Electron microscopes, when studying physics or chemistry; research laboratories for spectrum of sciences; materials testing and electronic or information technology support in engineering, all consume resources.  In spite of the Internet, libraries with millions of volumes of books and serials subscriptions have value for all, but are indispensable for would-be historians or students of literature. The research university costs more and offers a different variety of educational opportunities than a community college.

This is not an issue unless the community college bills the product as equal to what’s available at a university. The impact of a world-class physicist on a poet in the same institution is difficult to articulate but remarkable for the effect that interactions have, consciously or unconsciously, on the student experience. Because the potency of the mix is difficult to specify it’s often lost on even astute university observers.

The challenge:  Universities and community colleges, especially those in close proximity, often see each other as competition. The community colleges first missions are college preparation and workforce training, noble causes both.

Particularly egregious cases of mission mish-mash can occur when taxpayer supported (at both the local and state level) community colleges go to for-profit institutions for specialized degree completion schemes.  Institutions must serve students, but, they must also respond to state and local taxpayers’ investments.  A recent Aegis editorial touches the delicate balance required.  Bachelor’s degrees at community colleges should always be first offered through public in-state institutions as they both drink from the same trough.  For-profits should be carefully screened, they feed elsewhere and differently.  University leadership should welcome the opportunity for response to student and market, not trickily provide lip service to increase capitation and cash flow regardless of quality or effectiveness.

Community colleges can succumb to “university envy” while the senior institutions indulge in arrogance and indifference to needs of student and state. Offering place-bound students access to baccalaureate degrees at a community college campus through a tax-fueled public university makes sense when distance and accessibility are factors.  Such offerings can be delivered at lower rates. The community college will not, and should not, have the same infrastructural support necessary at a research university.   The cost for the second two years of a reputable bachelor’s degree at a community college adds up to less in some areas of study.

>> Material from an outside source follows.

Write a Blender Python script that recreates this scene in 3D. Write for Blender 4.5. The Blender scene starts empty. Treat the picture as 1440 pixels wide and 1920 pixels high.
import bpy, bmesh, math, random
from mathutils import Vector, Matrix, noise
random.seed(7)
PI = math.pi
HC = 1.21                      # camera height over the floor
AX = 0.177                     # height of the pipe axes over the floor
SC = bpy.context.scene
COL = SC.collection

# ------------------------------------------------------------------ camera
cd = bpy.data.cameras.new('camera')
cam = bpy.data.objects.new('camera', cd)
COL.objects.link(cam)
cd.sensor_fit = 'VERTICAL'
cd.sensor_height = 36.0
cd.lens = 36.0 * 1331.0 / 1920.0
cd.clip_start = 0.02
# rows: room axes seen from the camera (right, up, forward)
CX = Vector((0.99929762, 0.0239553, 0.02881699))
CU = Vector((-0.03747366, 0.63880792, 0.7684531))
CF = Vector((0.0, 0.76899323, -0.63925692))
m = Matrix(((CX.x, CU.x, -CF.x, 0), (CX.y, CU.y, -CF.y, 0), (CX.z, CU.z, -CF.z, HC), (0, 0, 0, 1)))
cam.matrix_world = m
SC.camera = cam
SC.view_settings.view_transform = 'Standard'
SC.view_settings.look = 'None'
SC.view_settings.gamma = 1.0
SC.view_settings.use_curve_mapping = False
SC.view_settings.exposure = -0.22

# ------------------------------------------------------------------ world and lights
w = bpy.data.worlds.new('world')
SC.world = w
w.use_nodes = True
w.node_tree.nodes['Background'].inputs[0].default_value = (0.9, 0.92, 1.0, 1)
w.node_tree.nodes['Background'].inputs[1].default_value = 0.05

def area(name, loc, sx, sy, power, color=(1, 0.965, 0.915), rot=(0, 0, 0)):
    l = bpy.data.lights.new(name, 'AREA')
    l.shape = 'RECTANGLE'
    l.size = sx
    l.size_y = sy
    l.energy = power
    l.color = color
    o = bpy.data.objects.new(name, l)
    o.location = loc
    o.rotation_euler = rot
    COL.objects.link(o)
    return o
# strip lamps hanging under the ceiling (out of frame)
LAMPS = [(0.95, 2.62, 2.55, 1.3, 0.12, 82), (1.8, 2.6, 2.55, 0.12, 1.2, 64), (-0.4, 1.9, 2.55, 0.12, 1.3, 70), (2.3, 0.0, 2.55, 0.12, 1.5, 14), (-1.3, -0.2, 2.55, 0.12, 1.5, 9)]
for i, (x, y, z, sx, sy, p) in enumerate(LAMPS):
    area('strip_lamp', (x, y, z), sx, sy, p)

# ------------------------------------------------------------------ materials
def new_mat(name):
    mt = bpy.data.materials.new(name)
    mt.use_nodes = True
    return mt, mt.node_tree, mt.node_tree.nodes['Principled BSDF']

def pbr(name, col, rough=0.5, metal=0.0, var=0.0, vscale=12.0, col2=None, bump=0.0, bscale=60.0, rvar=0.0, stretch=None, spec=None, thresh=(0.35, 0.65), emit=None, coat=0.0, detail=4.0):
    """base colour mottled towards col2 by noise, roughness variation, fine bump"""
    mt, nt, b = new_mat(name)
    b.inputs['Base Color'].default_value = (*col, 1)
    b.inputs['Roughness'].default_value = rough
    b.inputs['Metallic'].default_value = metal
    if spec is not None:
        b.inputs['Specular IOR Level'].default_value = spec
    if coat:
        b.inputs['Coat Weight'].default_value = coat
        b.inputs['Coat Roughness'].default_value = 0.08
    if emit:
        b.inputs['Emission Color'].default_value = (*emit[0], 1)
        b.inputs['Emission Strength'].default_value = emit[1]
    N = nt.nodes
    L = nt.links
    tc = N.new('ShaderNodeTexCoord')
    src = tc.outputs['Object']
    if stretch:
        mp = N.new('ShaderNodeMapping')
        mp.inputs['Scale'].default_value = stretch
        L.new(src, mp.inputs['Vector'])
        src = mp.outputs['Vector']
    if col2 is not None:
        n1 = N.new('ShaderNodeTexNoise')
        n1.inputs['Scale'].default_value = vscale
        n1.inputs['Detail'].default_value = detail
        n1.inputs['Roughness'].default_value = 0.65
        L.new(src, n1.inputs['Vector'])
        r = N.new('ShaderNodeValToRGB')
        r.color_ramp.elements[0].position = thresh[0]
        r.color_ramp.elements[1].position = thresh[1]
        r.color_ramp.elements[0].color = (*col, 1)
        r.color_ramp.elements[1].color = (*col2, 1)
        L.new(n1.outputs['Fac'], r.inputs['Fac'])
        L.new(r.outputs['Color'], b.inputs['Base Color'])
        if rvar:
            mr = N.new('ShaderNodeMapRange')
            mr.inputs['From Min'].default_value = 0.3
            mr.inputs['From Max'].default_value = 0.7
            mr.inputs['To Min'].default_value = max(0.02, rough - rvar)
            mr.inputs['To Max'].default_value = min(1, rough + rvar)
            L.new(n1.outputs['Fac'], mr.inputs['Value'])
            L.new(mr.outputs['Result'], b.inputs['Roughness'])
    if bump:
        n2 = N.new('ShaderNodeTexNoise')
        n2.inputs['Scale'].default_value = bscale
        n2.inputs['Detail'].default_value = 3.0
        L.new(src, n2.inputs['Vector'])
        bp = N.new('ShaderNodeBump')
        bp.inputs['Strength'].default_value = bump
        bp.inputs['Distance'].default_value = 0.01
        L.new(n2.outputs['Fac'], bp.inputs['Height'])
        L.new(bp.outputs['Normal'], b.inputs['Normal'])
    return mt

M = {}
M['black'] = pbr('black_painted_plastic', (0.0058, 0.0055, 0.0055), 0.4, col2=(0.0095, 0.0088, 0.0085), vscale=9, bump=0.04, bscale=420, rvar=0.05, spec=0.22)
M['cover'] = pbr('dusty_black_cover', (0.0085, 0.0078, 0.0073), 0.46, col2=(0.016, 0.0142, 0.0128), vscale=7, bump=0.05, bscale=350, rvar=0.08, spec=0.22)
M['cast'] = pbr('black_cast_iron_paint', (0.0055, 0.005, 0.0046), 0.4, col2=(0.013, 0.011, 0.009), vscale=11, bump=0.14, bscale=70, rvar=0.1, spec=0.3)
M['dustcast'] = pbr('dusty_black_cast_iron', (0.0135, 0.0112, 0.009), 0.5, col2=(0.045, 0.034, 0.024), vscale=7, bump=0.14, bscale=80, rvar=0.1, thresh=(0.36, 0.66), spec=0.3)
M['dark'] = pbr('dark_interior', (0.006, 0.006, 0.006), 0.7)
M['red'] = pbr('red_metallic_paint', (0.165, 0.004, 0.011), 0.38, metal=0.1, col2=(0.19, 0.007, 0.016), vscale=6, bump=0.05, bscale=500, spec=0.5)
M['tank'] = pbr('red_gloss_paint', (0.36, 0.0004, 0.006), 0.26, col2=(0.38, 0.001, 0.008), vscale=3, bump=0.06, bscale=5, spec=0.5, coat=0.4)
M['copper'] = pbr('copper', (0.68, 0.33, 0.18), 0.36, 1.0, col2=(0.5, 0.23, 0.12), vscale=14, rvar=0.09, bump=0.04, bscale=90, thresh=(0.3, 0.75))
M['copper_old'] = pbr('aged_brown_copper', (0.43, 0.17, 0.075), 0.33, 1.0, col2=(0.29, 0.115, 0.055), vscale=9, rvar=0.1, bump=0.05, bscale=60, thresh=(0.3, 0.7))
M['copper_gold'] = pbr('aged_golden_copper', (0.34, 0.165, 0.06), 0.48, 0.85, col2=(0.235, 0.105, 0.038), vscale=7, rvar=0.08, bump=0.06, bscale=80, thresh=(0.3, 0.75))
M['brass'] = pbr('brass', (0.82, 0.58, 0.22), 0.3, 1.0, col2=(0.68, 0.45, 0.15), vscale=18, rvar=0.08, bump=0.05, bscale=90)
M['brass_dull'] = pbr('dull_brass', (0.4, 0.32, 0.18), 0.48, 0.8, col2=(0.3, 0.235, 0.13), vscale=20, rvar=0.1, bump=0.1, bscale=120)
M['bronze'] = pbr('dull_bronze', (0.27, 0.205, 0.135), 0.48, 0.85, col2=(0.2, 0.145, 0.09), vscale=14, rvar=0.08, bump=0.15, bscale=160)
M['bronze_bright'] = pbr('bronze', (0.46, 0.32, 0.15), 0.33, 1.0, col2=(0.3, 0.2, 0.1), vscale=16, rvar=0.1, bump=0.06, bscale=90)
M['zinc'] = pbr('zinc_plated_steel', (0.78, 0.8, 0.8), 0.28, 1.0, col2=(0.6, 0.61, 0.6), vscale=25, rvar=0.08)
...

Publicly supported universities of every stripe, have a responsibility to effectively interact with two-year schools. The most obvious way is through 2+ 2 transfer arrangements available to graduates of community colleges so that they complete baccalaureate degree education at universities. Concurrent enrollment hybrids are on the way, such as the one currently under development at the University of Southern Mississippi and Gulf Coast Community College.  Additionally, under special circumstances the state institutions should be willing to go “off-campus” to community colleges to present baccalaureate offerings at a lower cost in certain areas that are demonstrably less expensive than others.

Community colleges and universities must recognize their respective places in the educational constellation and when baccalaureate offerings on the community college campus make sense, senior institutions need agility to effectively serve students.

The magic in every case concerning a university and a community college, and a specific course of study, is that differences must be understood and individually negotiated through an overarching concern for what real long-term value for the student. This may seem obvious but it’s not.  And the tailoring of offerings to meet local and state needs and the interests of students and families is laborious and time-consuming.

One size never fits all.  One size fits one size.  Such effort serves students deliberately making it valuable.